The 2016 AFA Adviser of the Year, and principal of Align Financial, Darren Johns added to Henderson’s comments stating that many people who do end up seeking advice do so because of a trigger point, such as retirement.

“Most of the prospects who call us have done so because of an event or catalyst, and we ask then ‘why now’? Nearly always there has been something that needed attention for months or years,” Johns said.

“They are conscious that they have known for a good period of time that it needs looking at but it was busted enough for them or were there other things to do?”



2 COMMENTS

  1. Great comments from both and “hitting the nail ” on the head so to speak
    You have to do an annual tax return ! It’s the law ( for most anyway! ) you are not under any pressure to take out life insurance ! Hence it is not a necessity at the moment. As mentioned it usually does not happen unless there is a “triggering” to launch a response like a death in the family or some terrible traumatic incident that has left a family in serious financial difficulty I for one am sick of having to go to the Friday night ” whip around” by well intentioned friends to provide a little cash for a short time particularly when a few tax deductible dollars spent each month would have resolved the financial issue st least
    Here’s a thought make it compulsary !! Like doing your tax
    Maybe then the underinsursnce issue might have a real ” chunk” bitten out of it, plus make all Insurance’s tax deductible regardless of working status this would also add to the addressing of an issue few Australians understand
    I’m the 70’s life insurance was deductible
    Just s thought !

  2. The direction the Financial Planning Industry appears to be heading, seems to be
    based upon a utopian path of imagination, whereby all Australians will wake up
    tomorrow and realise that they need Financial Planning advice and will seek out
    University Qualified experts in every field, whether it be simple risk only Life Insurance, superannuation advice, estate planning, debt and investment planning and all Australians will be excited to pay thousands of dollars to each of these experts so they can learn everything there is to know about these areas.

    The real world is that people are busy and the vast majority do not have sufficient interest to pay thousands of dollars for something they feel is too complex to understand.

    Let us as an Industry, be honest enough to ask ourselves and maybe even ask
    Australians, if they actually understand the legalistic terminologies inside the documentation we are forced to give them and if they feel the hundreds of pages of PDS’s / SOA’s, make it easier, or harder for the 80% of unadvised Australians, to then want to go and seek out advice.

    If we have a quick look at the Day Care industry as an example of good intentions
    going bonkers.

    When we sent our kids, it cost us $14 per day and these centres were well run.

    Then the vested interest lobby groups got involved and sold the Government the
    brilliant idea of higher education for carers looking after one to four years olds.

    What we now have is 800% higher costs to parents, though when parents stated they
    could not afford these higher fee’s, the Government introduced a wonderful subsidy system, whereby the Tax payers could fork out multi Billions of dollars to subsidise an Industry that had been pretty self-sufficient.
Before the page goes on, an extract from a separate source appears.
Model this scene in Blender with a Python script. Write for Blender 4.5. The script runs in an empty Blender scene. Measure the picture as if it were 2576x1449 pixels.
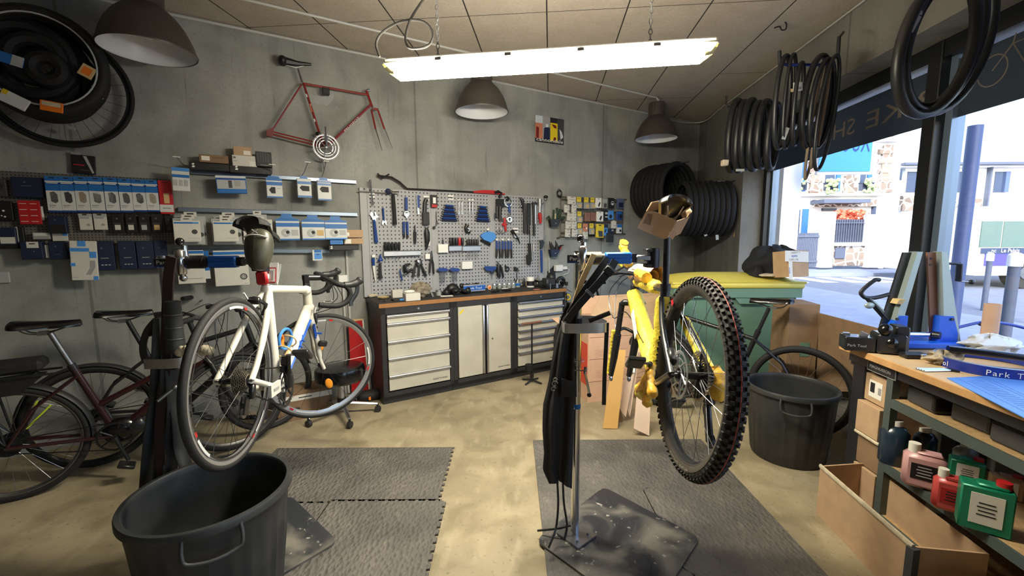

    This then allowed the likes of ABC learning to cause financial mayhem.

    Today we have a child day care system that is becoming too expensive to use.
    Congratulations to all the guru’s and Government beaurocrats who through their
    efforts, have put more financial pressure on parents and Treasury.

    Can we see a parallel universe occurring in the financial services industry?

    The winners as usual, will be the education Industry and the Lawyers who can
    magically turn something simple, into a convoluted, expensive maze where all who inadvertantly enter, cannot leave until they are given expert advice, at a fee of course.

    The answer is simple, though would be vigorously attacked by the Education / legal
    lobbyists.

    If we want more people to get advice, then make it easy to understand and if it is
    easy to understand and implement, the cost will go down, making it more affordable for all Australians to access.

    What are we doing is the exact opposite, so the Governments grand plan for Australians to be able to access quality advice at affordable prices, will end up like the day care industry, a hugely expensive beaurocracy which costs participants and the Australian Tax payers, multi Billions of dollars for an end result of; less participation.